On June 23, 2005, three car bombs detonated in Karrada, outside her home, wrecking the Abdul-Rasul Ali mosque and spraying shrapnel that sliced into the forearm of one of her five daughters, Hiba. Friends at school nicknamed her "Shrapnel Hiba." Two months ago, yet another bomb hurled glass through their window, cutting the head of Hiba's twin sister, Duaa. Four stitches sealed the wound. Over that time, Karima lost her job as a maid at the Palm Hotel, where she had earned about $33 a month.
"People are too scared to come," she said matter of factly.
Next to her sat her son Mohammed. During the invasion, Mohammed, an ex-convict, had joined a motley unit of a dozen men patrolling Baghdad's streets as part of the Baath Party militia. Now he had entered the ranks of the Mahdi Army, a Shiite militia loyal to a young cleric, Moqtada al-Sadr, and blamed for many of today's sectarian killings in Baghdad. Karima's son-in-law Ali had been an officer in the American-equipped police force, earning $300 a month. He quit after receiving a death threat. Now he, too, had joined the Mahdi Army.
"Not all of them are good," Karima told me, casting a glance at her son.
Stocky and a little surly, Mohammed smiled. "Who else is going to protect Iraq?" he asked.
They debated the causes of the violence that, these days, is the topic of almost every conversation. Radical Sunnis, the Americans, Iranian agents, other militias. "Even the Egyptians," Karima offered. "And the Sudanese," Mohammed added.
"Brothers are killing their brothers," she said.
Stories poured forth: a bomb amputating the arm of a 10-year-old neighbor; another killing Marwan, the barber.
"If they brought the Israelis, the Jews, and they ruled Iraq, it would be better," said Karima, her face framed by a black veil. Sunlight bathed the room; electricity, as usual, was cut off. "It would be a million times better than a Sunni, a million times better than a Shiite."

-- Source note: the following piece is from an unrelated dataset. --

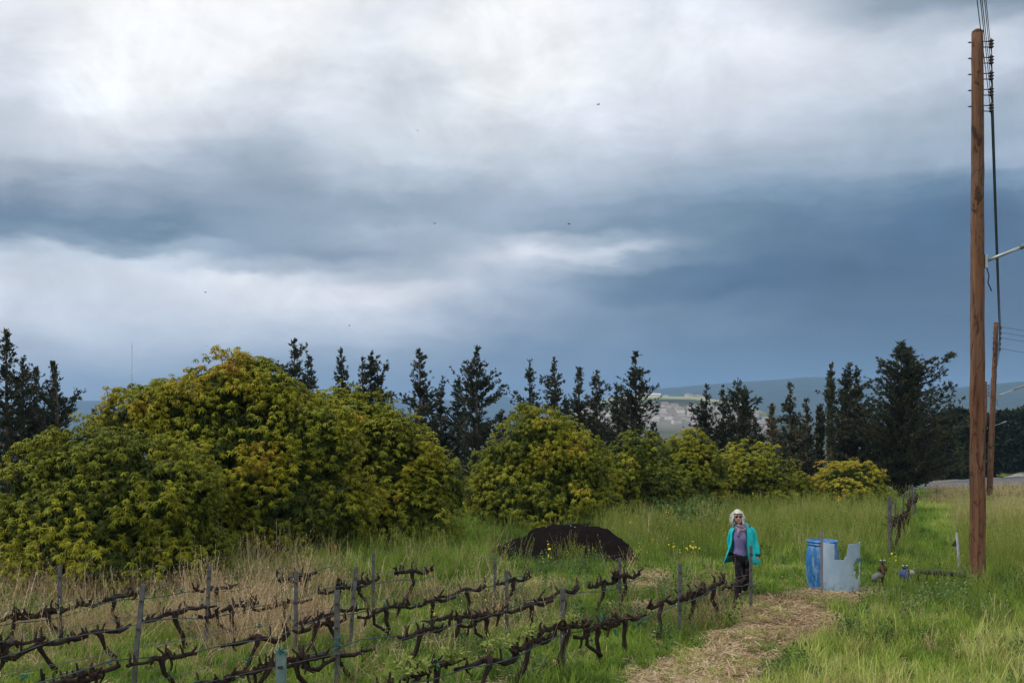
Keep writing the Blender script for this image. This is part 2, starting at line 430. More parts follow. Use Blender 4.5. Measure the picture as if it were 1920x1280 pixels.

Her first grandchild, 2-month-old Fahd, sat next to her. His expression was rare in Baghdad: eyes expectant, fearless.
"Is it not a pity to bring a baby in a world like this?" she asked. "It's a shame."
Her eldest daughter, Fatima, looked on.
"One-third of us are dying, one-third of us are fleeing and one-third of us will be widows," she said.
God forgive the arrogant bastards who've wasted so many lives on this absurd mission. And those of us who allowed it to happen.